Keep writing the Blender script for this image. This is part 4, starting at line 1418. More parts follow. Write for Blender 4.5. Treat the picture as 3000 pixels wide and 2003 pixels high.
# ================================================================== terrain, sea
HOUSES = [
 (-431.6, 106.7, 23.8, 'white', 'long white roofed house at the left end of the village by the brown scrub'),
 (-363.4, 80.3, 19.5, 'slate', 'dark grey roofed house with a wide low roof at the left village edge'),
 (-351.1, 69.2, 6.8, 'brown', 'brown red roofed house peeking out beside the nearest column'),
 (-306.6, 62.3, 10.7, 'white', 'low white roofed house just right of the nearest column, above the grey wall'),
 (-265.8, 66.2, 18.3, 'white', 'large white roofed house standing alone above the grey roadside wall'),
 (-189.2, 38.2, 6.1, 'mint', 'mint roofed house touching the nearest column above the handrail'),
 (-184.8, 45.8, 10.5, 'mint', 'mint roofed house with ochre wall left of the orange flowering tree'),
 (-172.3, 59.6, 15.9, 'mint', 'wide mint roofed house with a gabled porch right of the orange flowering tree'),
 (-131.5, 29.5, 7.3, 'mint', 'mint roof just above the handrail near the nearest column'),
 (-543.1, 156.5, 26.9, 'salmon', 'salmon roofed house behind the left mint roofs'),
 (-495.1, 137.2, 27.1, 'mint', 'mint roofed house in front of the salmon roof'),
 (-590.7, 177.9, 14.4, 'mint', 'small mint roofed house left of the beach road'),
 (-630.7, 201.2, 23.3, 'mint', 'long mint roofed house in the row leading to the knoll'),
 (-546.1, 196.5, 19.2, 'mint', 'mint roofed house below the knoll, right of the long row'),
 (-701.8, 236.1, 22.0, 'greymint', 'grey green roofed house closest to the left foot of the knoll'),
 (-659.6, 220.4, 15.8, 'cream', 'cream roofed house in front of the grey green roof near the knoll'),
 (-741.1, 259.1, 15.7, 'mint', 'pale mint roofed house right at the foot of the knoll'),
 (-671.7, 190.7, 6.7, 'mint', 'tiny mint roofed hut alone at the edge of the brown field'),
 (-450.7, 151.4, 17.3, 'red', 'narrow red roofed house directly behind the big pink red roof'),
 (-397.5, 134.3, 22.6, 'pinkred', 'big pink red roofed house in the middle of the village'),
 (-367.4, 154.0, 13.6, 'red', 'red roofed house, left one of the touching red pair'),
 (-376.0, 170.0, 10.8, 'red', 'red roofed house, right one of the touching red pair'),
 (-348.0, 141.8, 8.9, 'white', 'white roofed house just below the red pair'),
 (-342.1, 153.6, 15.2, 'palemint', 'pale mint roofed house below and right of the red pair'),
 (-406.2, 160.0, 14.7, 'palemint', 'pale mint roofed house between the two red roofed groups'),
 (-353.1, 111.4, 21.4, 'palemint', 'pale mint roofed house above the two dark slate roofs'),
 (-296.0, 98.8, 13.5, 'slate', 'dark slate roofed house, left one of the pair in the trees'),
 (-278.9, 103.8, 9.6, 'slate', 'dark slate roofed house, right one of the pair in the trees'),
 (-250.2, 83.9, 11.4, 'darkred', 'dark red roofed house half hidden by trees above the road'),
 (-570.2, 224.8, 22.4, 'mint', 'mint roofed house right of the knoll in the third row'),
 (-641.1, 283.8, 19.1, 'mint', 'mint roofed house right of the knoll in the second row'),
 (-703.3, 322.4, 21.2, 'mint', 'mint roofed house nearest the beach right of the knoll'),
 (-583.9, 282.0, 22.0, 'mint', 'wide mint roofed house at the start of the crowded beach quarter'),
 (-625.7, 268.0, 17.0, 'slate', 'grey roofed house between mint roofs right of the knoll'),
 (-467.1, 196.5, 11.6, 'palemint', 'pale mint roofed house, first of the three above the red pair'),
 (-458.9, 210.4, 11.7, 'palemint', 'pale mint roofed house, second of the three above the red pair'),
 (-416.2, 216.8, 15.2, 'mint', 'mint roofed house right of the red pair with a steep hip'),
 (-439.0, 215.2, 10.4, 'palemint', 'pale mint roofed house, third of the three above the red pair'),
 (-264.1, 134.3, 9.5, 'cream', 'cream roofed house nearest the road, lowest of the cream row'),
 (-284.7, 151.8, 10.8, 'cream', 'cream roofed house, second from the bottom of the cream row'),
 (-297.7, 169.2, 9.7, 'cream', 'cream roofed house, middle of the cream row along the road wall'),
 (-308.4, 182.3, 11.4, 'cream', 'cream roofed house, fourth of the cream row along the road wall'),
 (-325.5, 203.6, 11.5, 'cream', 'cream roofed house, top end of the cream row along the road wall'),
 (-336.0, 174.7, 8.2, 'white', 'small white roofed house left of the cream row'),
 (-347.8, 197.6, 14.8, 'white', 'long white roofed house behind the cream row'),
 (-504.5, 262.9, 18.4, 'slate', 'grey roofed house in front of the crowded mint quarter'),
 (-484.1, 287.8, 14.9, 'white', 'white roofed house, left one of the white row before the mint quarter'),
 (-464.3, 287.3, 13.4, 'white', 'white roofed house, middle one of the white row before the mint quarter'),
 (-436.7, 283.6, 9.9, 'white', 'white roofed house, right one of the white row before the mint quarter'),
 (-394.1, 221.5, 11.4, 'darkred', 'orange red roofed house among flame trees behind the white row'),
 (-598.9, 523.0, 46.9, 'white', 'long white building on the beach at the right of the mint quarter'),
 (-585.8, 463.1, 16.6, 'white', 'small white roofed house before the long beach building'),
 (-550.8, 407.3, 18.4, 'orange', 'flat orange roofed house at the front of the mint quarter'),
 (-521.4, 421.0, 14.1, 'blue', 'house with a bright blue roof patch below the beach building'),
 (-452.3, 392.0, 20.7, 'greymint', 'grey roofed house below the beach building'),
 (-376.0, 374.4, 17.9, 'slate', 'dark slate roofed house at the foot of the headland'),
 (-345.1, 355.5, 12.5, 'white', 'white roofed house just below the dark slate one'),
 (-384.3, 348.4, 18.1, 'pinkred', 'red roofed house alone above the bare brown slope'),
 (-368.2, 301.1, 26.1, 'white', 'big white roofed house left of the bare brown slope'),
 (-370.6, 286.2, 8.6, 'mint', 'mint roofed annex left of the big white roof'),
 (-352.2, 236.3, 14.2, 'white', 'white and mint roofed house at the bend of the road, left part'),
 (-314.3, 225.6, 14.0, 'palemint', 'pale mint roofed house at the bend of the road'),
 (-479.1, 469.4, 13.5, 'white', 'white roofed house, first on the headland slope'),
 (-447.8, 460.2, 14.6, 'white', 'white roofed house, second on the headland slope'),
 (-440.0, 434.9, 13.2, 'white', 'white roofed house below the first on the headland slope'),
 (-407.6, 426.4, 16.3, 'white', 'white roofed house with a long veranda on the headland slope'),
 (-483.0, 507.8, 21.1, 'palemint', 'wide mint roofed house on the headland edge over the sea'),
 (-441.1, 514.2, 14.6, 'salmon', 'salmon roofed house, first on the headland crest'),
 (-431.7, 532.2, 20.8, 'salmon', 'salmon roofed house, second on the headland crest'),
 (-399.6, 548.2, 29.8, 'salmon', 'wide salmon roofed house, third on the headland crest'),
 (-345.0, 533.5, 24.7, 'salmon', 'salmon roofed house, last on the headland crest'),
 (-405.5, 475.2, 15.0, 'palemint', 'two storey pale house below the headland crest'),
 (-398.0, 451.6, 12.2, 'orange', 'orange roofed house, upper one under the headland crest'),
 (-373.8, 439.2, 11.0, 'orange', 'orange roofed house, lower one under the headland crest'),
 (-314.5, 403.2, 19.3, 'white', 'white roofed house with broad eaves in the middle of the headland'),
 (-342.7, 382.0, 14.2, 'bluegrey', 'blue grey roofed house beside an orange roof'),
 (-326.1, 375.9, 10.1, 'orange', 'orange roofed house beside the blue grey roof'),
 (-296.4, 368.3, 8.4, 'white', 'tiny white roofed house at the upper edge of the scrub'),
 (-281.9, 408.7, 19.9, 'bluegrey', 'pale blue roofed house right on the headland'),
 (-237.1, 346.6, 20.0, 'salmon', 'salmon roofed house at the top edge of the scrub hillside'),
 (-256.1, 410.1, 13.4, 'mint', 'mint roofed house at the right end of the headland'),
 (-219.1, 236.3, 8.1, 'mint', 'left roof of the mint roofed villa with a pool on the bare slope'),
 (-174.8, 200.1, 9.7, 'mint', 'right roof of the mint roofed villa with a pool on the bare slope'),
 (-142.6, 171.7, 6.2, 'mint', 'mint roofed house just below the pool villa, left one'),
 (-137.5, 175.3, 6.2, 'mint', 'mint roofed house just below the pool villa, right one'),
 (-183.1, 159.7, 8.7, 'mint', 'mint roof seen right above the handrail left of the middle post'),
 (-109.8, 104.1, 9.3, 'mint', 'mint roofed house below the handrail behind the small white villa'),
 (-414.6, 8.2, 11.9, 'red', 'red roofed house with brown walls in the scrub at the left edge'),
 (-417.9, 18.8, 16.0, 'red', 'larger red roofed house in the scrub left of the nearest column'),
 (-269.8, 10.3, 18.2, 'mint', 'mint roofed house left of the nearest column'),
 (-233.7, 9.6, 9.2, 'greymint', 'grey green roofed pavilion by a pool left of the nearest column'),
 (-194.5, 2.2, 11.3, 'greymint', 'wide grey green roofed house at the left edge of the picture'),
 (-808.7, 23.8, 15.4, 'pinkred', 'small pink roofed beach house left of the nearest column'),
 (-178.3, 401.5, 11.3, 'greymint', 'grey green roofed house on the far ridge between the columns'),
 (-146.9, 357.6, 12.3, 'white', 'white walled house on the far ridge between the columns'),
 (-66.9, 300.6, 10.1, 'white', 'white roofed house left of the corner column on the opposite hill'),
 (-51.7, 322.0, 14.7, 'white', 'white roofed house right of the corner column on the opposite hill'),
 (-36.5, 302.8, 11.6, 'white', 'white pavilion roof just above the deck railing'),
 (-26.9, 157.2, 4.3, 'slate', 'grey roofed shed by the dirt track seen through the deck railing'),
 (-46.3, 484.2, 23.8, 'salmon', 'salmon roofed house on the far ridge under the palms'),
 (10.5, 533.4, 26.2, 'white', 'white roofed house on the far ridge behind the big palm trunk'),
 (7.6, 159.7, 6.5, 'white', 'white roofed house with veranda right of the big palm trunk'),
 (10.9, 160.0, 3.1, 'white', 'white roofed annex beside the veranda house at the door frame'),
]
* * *
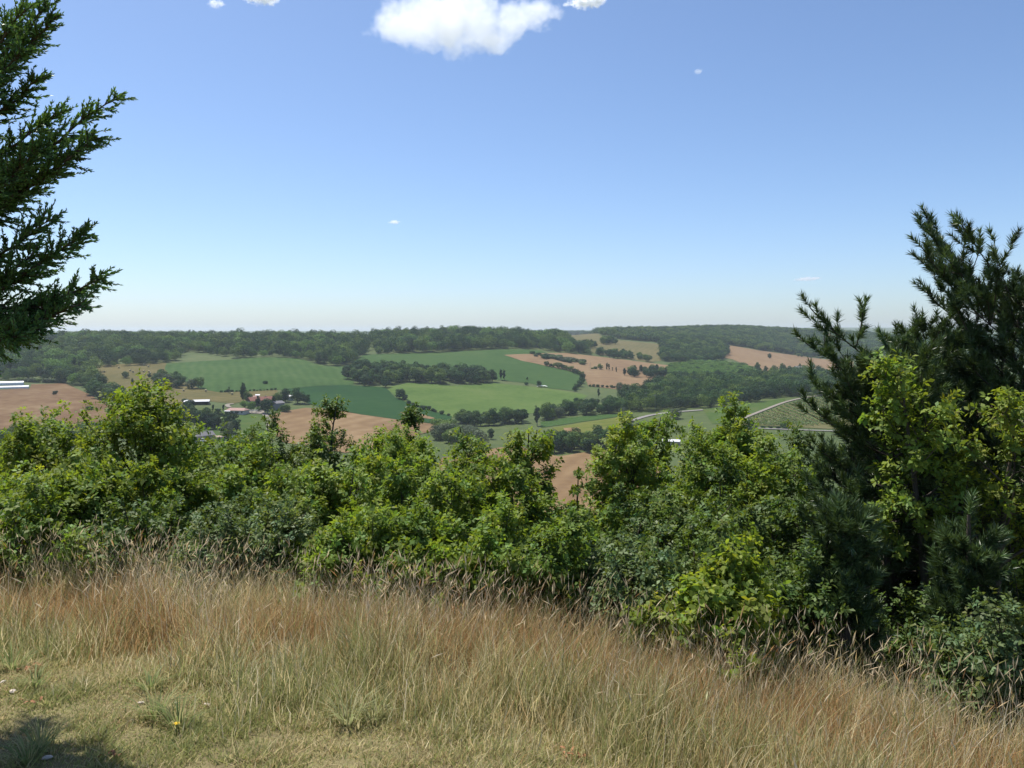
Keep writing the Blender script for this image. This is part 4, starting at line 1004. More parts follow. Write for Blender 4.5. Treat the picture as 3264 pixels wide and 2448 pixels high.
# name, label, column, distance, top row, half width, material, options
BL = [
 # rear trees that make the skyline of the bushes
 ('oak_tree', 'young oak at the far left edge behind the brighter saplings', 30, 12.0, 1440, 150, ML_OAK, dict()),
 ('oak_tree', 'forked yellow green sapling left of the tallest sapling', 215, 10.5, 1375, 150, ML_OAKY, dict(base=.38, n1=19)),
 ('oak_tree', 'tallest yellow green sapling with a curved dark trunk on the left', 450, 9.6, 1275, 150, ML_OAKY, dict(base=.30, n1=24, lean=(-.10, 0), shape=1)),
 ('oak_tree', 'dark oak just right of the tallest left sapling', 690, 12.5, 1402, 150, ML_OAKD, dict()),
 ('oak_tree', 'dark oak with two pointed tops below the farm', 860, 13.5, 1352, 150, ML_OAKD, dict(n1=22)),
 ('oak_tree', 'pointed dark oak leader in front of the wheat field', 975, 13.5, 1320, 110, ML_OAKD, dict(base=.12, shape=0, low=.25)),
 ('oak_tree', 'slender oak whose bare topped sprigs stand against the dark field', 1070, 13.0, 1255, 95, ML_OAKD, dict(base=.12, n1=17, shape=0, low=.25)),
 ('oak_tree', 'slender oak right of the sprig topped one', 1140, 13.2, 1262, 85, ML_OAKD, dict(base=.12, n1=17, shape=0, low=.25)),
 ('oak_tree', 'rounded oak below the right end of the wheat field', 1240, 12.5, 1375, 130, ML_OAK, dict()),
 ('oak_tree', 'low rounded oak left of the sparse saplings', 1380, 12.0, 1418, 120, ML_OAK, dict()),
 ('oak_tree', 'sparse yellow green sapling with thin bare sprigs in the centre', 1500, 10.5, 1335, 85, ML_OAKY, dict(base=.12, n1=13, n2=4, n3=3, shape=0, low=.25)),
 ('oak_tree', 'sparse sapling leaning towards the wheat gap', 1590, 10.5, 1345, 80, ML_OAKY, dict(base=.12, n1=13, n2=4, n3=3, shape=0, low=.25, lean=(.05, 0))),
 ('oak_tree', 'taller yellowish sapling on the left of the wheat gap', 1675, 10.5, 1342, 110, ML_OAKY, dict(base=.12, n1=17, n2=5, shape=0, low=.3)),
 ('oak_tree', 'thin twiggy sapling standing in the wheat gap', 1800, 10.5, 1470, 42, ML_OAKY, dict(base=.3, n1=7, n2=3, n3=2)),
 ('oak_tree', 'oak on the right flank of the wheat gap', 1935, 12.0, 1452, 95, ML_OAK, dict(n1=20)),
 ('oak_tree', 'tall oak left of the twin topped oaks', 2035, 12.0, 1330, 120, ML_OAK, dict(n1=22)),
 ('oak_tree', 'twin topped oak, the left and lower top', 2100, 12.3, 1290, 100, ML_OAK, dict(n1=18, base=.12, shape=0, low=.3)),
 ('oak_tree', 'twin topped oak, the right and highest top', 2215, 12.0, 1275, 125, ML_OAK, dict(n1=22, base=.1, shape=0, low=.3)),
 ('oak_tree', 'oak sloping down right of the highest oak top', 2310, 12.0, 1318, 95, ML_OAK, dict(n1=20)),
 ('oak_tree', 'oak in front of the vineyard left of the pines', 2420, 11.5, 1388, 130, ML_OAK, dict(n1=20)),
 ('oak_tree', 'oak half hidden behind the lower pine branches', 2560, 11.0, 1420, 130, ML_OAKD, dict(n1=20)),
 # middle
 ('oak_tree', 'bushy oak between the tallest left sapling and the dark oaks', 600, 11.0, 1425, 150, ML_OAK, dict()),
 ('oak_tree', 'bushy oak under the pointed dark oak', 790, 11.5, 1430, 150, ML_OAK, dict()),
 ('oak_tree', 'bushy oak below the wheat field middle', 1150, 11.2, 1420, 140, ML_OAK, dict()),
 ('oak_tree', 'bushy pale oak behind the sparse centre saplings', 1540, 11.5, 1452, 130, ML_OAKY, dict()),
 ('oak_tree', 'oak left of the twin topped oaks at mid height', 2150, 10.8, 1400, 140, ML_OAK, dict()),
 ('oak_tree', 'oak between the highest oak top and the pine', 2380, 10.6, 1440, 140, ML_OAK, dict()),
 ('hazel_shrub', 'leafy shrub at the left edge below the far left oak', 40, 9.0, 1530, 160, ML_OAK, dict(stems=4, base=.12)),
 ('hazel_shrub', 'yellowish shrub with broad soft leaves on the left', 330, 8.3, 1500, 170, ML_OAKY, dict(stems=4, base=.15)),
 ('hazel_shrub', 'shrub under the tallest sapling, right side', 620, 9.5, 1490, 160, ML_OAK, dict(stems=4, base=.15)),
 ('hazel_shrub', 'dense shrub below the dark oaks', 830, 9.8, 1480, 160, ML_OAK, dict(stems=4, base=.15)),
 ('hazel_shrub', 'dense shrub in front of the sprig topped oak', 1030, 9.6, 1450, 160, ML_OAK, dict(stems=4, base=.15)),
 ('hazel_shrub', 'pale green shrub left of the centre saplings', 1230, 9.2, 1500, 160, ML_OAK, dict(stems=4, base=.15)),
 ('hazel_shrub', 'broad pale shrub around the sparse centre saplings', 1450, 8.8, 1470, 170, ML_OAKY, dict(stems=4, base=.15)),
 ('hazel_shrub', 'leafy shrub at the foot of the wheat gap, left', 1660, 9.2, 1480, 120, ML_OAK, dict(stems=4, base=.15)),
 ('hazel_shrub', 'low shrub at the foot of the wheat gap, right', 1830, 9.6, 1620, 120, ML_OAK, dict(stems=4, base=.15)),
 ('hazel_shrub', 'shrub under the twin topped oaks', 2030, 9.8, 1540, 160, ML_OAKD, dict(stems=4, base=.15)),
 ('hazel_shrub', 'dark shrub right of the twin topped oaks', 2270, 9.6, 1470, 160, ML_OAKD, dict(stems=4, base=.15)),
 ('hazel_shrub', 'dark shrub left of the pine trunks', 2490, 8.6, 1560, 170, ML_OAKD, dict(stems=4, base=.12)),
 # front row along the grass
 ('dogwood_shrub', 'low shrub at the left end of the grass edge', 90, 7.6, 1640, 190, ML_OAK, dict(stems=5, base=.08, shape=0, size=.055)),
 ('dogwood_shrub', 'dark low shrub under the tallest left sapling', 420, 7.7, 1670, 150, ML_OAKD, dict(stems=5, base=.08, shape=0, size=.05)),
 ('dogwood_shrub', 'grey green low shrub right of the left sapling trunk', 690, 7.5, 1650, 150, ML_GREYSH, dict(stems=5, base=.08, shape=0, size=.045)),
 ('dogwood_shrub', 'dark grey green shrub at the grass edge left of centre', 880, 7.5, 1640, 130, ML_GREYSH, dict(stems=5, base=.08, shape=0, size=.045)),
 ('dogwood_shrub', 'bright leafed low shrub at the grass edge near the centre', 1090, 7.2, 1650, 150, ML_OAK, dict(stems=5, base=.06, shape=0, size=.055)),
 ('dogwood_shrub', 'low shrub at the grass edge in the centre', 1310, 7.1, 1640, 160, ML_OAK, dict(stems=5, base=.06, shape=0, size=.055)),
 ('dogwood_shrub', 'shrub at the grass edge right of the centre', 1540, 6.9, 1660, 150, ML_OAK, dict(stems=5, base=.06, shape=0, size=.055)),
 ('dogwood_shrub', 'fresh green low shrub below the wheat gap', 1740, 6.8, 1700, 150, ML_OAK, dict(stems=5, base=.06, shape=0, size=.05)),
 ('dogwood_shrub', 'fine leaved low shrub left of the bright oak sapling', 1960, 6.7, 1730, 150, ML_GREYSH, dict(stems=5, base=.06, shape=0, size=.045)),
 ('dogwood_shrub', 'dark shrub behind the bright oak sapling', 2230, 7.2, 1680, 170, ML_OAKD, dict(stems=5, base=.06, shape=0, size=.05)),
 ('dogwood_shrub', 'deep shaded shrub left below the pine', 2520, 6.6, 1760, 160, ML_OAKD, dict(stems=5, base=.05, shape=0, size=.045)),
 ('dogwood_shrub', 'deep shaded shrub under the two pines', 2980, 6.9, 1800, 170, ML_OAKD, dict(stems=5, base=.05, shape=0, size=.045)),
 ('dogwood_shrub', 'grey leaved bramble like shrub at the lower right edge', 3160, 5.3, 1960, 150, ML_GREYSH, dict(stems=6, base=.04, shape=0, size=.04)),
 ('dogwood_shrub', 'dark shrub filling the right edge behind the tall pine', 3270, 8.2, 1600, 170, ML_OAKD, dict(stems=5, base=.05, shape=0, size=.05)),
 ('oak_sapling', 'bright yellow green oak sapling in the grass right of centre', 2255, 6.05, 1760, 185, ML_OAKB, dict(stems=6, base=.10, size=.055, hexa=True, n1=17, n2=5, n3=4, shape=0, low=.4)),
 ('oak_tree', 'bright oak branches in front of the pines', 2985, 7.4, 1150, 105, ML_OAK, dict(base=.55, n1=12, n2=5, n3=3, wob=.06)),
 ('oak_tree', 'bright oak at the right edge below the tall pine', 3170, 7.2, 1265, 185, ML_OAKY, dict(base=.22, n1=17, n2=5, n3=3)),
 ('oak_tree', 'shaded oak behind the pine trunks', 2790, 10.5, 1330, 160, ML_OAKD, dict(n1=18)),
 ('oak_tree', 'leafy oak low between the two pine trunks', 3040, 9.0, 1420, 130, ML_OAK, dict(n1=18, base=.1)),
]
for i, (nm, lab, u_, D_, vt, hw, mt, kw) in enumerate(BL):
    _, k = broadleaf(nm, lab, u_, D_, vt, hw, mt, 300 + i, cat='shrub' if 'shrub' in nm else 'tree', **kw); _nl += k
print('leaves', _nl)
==
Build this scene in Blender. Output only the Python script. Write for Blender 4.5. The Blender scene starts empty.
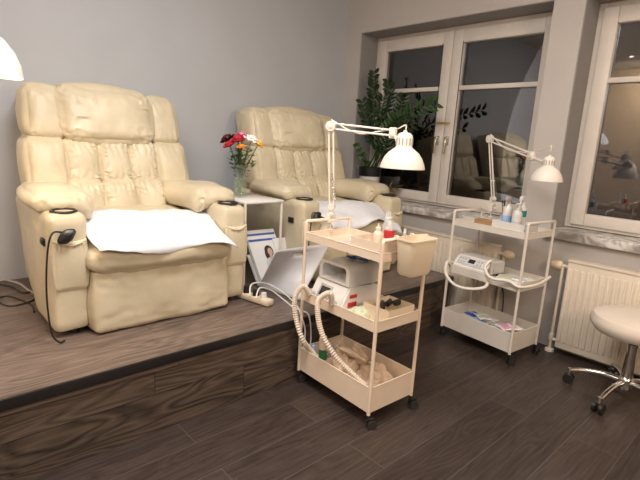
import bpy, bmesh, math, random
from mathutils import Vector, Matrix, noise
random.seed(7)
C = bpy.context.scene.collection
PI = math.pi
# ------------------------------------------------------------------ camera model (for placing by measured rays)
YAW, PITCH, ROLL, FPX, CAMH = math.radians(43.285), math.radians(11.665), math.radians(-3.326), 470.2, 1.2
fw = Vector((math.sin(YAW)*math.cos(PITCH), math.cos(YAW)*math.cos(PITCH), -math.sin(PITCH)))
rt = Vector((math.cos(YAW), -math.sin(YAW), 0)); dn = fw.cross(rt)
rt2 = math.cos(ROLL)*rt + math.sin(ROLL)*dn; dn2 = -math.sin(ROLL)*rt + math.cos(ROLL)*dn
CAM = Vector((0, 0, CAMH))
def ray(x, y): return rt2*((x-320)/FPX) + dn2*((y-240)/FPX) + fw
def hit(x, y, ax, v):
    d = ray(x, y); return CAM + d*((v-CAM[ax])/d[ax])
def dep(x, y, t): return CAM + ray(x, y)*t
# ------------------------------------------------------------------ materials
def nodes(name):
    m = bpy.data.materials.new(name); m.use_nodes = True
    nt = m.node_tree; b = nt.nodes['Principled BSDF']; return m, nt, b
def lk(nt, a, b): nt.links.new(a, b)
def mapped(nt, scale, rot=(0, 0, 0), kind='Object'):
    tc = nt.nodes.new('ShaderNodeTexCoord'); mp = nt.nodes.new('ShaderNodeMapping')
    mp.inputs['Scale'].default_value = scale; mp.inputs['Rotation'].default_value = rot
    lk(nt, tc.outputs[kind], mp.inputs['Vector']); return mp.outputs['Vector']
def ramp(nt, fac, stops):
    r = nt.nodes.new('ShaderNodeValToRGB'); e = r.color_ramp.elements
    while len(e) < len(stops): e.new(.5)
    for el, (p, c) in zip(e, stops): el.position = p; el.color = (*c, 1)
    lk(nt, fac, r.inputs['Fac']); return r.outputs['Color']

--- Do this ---
In the records above, how many lines contain the string "Treat"? State that number only.

--- Exercise solution ---
2